Tag Archives: discipline

Poppies and Poems

We had eighteen poppies this morning. Not as good as some recent days when we had over 20, but still quite good. If you say we average 15 a day (we have  second, small, patch too) in Junes, July, August and September, that’s about 1,700 blooms. That’s a lot of effort in flowering and, to be honest, a lot of deadheading too. And all from two patches of poppies which grow from cracks in the concrete. When we move I must try to save seed.

I am using a more structured approach to the day. I did 10 haiku this morning after arriving at work and emailed them to myself. I made a few notes on a submission I am making this evening and then started work. I wrote and the shop benefited from me starting early so I like to think it is good for both of us.

Did I say I was doing a Buson 100 (100 days writing 10 haiku each day.)? I honestly forget what I write in my notes, what I write in the blog and what I mean to write in the blog. Yes, I see I have mentioned it. I’m just over half way in days, and have a few poems in hand, so things aren’t looking too bad, though it’s till touch and go, as I can easily get two or three days behind, and it takes a bit of catching up.  This isn’t helped by losing a notebook with ten poems in it. However, as copy typing is very dull, half of me is happy to lose them and just write directly onto the screen. I’m finding it a lot easier to type haiku these days, instead of having to write them first. Typing is less stress on my hands too, so it’s all good.

Structure, planning, discipline. Bit by bit it seems to be working, though it’s mainly structure helping to develop good habits. Planning is OK, but could be better. Discipline seems to dissolve when I see an interesting link to follow and lose myself for an hour . . .

Marmalade Hoverfly

Marmalade Hoverfly

Thoughts on writing

I missed my  deadline last night, just fell asleep in front of the TV as I drank a cup of tea and woke up minutes after midnight. I loaded the photos, posted, and found that although I was annoyed at missing the cut, it didn’t really matter.

I might be finding it hard to cut down on blogging, but I am, at least, managing to keep up the writing challenge I have set myself. One haibun essay, ten haiku and a poem a day. I did try writing a longer blog post on this subject but it quickly became dull, as mentioned here, so it remains in draft. After the 100 Day Challenge I’m only thinking of doing this for a month. A hundred days was gruelling.

The general idea is that I will use the practice challenge to gain more fluidity in writing and to build up ideas. If anything good comes out of it that will be a bonus.The haibun essays are generally usable, and some of the haiku aren’t too bad but the poems are mainly rubbish. With practice this may change.
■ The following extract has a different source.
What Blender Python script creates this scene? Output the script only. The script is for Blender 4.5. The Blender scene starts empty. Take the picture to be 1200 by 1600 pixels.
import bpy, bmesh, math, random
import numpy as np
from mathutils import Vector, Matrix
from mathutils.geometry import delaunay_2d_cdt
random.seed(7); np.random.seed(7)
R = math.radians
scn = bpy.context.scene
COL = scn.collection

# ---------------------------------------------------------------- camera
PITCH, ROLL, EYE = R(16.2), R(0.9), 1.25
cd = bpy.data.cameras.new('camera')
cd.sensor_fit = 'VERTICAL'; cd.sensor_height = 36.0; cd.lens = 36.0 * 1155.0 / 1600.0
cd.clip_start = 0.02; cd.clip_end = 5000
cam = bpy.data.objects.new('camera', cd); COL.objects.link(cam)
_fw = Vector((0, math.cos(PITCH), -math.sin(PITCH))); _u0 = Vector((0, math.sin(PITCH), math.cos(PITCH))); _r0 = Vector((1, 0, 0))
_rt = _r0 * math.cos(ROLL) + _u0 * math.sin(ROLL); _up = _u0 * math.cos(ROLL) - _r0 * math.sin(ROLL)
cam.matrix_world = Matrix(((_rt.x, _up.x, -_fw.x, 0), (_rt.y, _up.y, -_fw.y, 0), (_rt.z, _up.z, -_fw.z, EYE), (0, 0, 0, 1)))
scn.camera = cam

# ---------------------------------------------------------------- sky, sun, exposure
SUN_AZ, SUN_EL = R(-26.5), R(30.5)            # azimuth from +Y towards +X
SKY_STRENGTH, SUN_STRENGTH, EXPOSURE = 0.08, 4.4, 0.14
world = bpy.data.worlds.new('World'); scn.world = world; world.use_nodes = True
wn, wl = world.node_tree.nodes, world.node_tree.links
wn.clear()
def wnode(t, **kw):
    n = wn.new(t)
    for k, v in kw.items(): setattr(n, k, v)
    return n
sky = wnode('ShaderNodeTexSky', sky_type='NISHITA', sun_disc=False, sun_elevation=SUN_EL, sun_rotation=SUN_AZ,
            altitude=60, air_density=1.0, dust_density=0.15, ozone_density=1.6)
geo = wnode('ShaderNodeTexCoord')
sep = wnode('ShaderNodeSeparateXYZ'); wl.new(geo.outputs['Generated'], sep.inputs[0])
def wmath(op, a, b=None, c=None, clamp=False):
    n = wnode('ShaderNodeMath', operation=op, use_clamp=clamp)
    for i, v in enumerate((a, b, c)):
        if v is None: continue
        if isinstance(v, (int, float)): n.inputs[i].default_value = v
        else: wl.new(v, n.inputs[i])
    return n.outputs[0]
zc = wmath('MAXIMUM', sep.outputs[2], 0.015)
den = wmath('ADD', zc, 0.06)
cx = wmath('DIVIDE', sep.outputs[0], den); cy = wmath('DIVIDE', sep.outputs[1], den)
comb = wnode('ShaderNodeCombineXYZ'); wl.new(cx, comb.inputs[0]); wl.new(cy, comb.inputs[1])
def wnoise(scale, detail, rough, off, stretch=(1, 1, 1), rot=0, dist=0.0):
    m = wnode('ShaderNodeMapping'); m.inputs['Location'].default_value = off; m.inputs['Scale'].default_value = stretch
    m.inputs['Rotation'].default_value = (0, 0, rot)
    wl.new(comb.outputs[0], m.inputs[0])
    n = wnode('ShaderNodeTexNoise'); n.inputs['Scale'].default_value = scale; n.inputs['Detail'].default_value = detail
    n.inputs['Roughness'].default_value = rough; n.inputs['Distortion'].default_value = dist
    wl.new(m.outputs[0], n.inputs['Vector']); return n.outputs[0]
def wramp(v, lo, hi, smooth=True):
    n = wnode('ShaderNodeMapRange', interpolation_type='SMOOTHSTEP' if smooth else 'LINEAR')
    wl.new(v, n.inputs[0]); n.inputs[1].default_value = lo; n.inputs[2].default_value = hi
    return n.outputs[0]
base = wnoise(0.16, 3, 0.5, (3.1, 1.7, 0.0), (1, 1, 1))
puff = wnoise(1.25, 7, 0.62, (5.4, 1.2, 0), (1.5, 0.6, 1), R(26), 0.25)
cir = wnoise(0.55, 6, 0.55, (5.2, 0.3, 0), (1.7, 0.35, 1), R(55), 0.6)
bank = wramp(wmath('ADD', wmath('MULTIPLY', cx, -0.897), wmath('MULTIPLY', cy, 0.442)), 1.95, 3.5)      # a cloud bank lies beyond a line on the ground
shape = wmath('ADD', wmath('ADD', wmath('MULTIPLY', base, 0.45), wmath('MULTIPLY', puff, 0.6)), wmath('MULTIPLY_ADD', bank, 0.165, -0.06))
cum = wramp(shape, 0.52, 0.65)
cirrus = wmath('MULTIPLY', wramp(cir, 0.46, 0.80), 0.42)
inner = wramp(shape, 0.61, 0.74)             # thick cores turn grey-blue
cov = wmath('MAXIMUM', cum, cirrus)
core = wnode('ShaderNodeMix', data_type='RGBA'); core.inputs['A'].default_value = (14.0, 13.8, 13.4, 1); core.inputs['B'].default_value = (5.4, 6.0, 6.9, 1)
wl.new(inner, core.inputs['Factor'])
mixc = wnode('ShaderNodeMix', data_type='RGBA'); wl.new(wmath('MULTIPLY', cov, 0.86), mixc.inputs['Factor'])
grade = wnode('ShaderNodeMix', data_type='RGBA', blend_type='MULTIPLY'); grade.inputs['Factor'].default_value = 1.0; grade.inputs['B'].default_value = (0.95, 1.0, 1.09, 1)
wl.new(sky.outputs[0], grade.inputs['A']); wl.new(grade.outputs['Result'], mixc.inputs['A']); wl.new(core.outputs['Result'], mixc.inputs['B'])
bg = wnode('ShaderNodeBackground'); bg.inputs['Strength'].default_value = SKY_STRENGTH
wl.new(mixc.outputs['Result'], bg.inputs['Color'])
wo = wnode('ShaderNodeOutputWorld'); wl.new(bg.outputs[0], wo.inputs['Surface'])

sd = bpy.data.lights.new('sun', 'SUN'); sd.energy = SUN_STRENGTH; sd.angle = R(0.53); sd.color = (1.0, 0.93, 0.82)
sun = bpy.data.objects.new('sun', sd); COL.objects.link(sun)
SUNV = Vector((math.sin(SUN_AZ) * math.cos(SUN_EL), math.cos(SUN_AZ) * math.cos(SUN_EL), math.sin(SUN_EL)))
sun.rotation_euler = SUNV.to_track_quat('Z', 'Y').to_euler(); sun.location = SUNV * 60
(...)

I seem to remember from rugby training that it’s important to practice doing things perfectly, but with writing it’s slightly different as part of this is about overcoming the internal editor. There are a lot of ways to switch the internal editor off, and many posts. The one I’ve linked to there was at the top and was as good as any.

The best way I have found of switching of the internal editor is to write and keep writing, Don’t go back unless you spot a typo, and if you miss it don’y go back just because there’s a red squiggle in the text. You can do that later. I’ve just been back and fixed five typos in that paragraph. I’m not very accurate, but the inaccuracy doesn’t really affect the sense of the words.

I’ve often thought of writing a post and not sorting the typos. There are always some I miss anyway (I just re-read a post from four years ago and found a “their” where there should have been a “there”). I’m sure if I did that most of you would be able to read it OK. I’m told that as long as you have the first and last letters in place the brain will mostly sort out the rest.

Another thing I find is that the writing equipment affects the fluency of my writing. For haibun and poetry fountain pen is better than biro. Both are better than word processor.

Strangely, I can blog directly from the key board. In fact that’s the easiest way. Same with articles. It must be the way my brain works. Or doesn’t work.

A big stumbling block with my writing is the copying from longhand onto the computer. I really do not enjoy that bit, even though it isn’t really that onerous. It’s a few poems, not chunks of text. It’s not like actually doing any work.